Copy all of the material word for word, except for the pictures.

SOURCE DATA ▸
-----
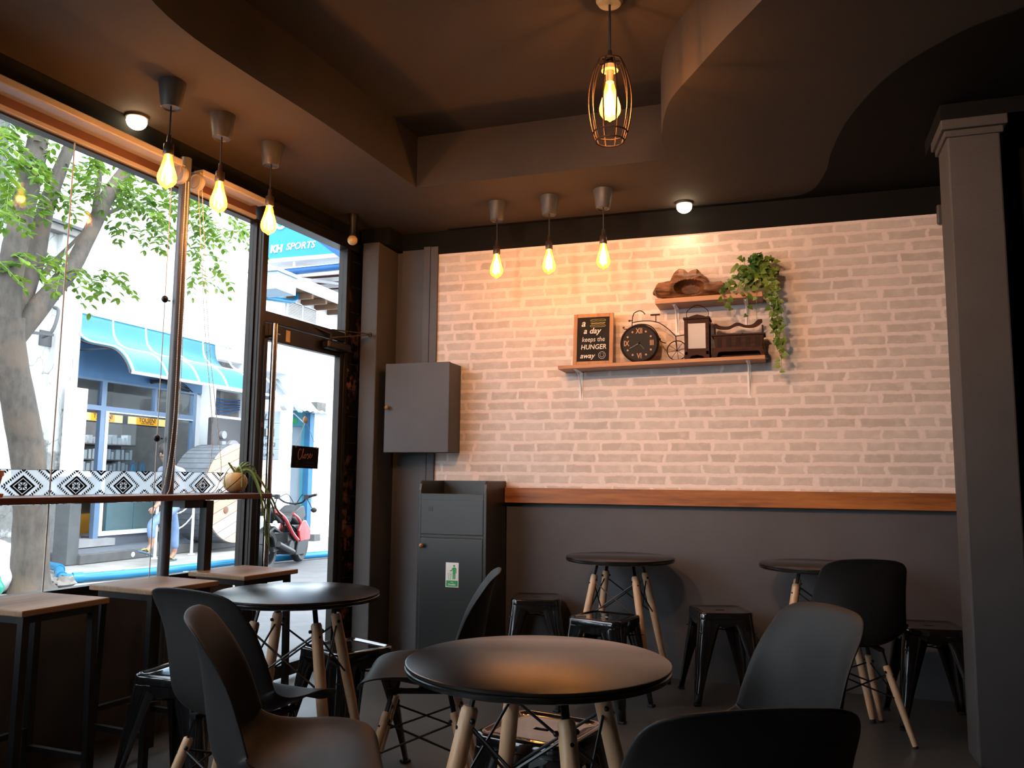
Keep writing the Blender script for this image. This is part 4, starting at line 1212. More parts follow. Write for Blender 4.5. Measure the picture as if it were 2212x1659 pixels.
# carved wooden stand
t_ = thing('carved_wooden_planter', 'dark carved wooden box with yoke handle at the right end of the lower shelf', 'wooden box', (-0.255, 4.875, zs(-0.255)))
def q_(cx, cy): return ((cx - 1640) * 0.00066, (985 - cy) * 0.00066)
b = MB()
base = [q_(*p) for p in ((1425, 985), (1460, 985), (1475, 950), (1490, 942), (1800, 942), (1815, 950), (1825, 985), (1858, 985), (1852, 940), (1840, 925), (1845, 905), (1430, 905), (1438, 925), (1428, 940))]
for s in (-1, 1): b.prism(base, s * 0.062 - 0.008, s * 0.062 + 0.008, 'y')
for s in (-1, 1): b.box(s * 0.138 - 0.008, s * 0.138 + 0.008, -0.06, 0.06, 0.01, 0.055)
b.build('base', 'walnut', t_, bevel=0.0015)
b = MB(); bd = [q_(*p) for p in ((1448, 925), (1832, 925), (1845, 815), (1852, 800), (1428, 800), (1435, 815))]
b.prism(bd, -0.050, 0.050, 'y'); b.box(-0.148, 0.148, -0.058, 0.058, 0.122, 0.132)
bo = b.build('box', 'walnut', t_, bevel=0.002)
b = MB()
for i in range(5):
    x = -0.105 + i * 0.052; b.box(x - 0.012, x + 0.012, -0.0525, -0.050, 0.055, 0.112)
b.build('carved_panel', 'iron', bo)
b = MB()
for s in (-1, 1): b.tube([(s * 0.132, 0, 0.132), (s * 0.132, 0, 0.185)], 0.0045, 8)
b.sphere((0.02, 0, 0.137), 0.008, 8, 6)
up_ = catmull([Vector((*q_(*p), 0)) for p in ((1425, 690), (1450, 678), (1490, 700), (1560, 705), (1630, 675), (1700, 700), (1760, 695), (1800, 660), (1838, 655))], 36)
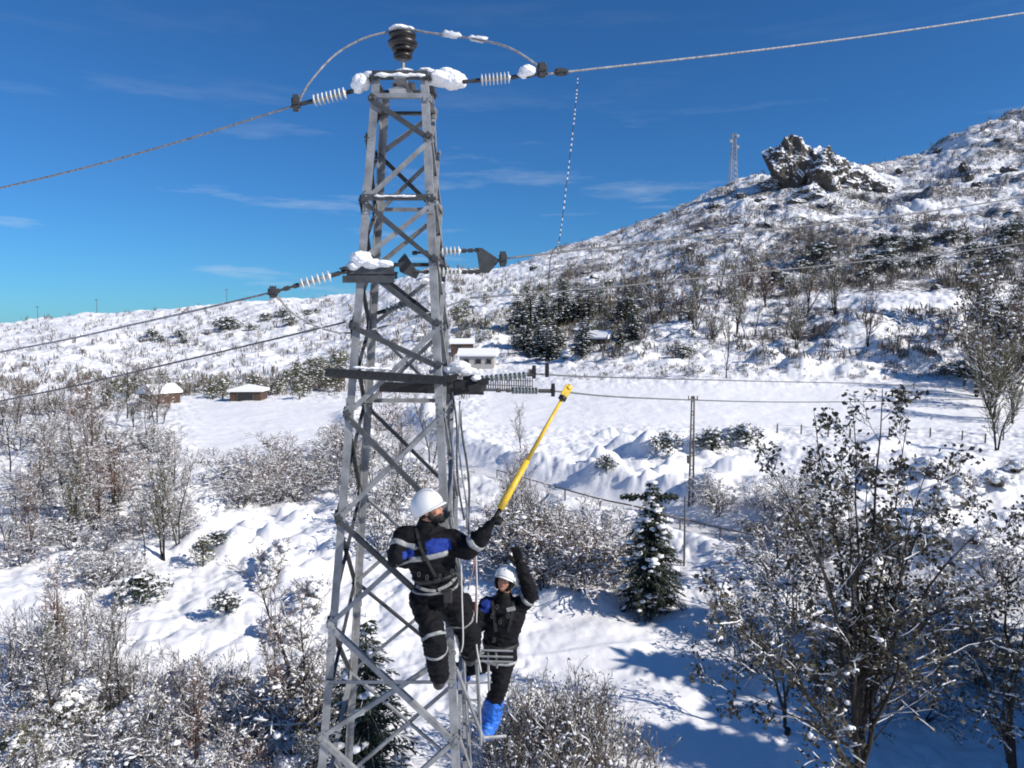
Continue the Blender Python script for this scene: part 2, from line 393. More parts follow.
-----
EXERCISE ANSWER ▸
Keep writing the Blender script for this image. This is part 4, starting at line 1212. More parts follow. Write for Blender 4.5. Measure the picture as if it were 2212x1659 pixels.
# carved wooden stand
t_ = thing('carved_wooden_planter', 'dark carved wooden box with yoke handle at the right end of the lower shelf', 'wooden box', (-0.255, 4.875, zs(-0.255)))
def q_(cx, cy): return ((cx - 1640) * 0.00066, (985 - cy) * 0.00066)
b = MB()
base = [q_(*p) for p in ((1425, 985), (1460, 985), (1475, 950), (1490, 942), (1800, 942), (1815, 950), (1825, 985), (1858, 985), (1852, 940), (1840, 925), (1845, 905), (1430, 905), (1438, 925), (1428, 940))]
for s in (-1, 1): b.prism(base, s * 0.062 - 0.008, s * 0.062 + 0.008, 'y')
for s in (-1, 1): b.box(s * 0.138 - 0.008, s * 0.138 + 0.008, -0.06, 0.06, 0.01, 0.055)
b.build('base', 'walnut', t_, bevel=0.0015)
b = MB(); bd = [q_(*p) for p in ((1448, 925), (1832, 925), (1845, 815), (1852, 800), (1428, 800), (1435, 815))]
b.prism(bd, -0.050, 0.050, 'y'); b.box(-0.148, 0.148, -0.058, 0.058, 0.122, 0.132)
bo = b.build('box', 'walnut', t_, bevel=0.002)
b = MB()
for i in range(5):
    x = -0.105 + i * 0.052; b.box(x - 0.012, x + 0.012, -0.0525, -0.050, 0.055, 0.112)
b.build('carved_panel', 'iron', bo)
b = MB()
for s in (-1, 1): b.tube([(s * 0.132, 0, 0.132), (s * 0.132, 0, 0.185)], 0.0045, 8)
b.sphere((0.02, 0, 0.137), 0.008, 8, 6)
up_ = catmull([Vector((*q_(*p), 0)) for p in ((1425, 690), (1450, 678), (1490, 700), (1560, 705), (1630, 675), (1700, 700), (1760, 695), (1800, 660), (1838, 655))], 36)
Continue the Blender Python script for this scene: part 2, from line 393. More parts follow.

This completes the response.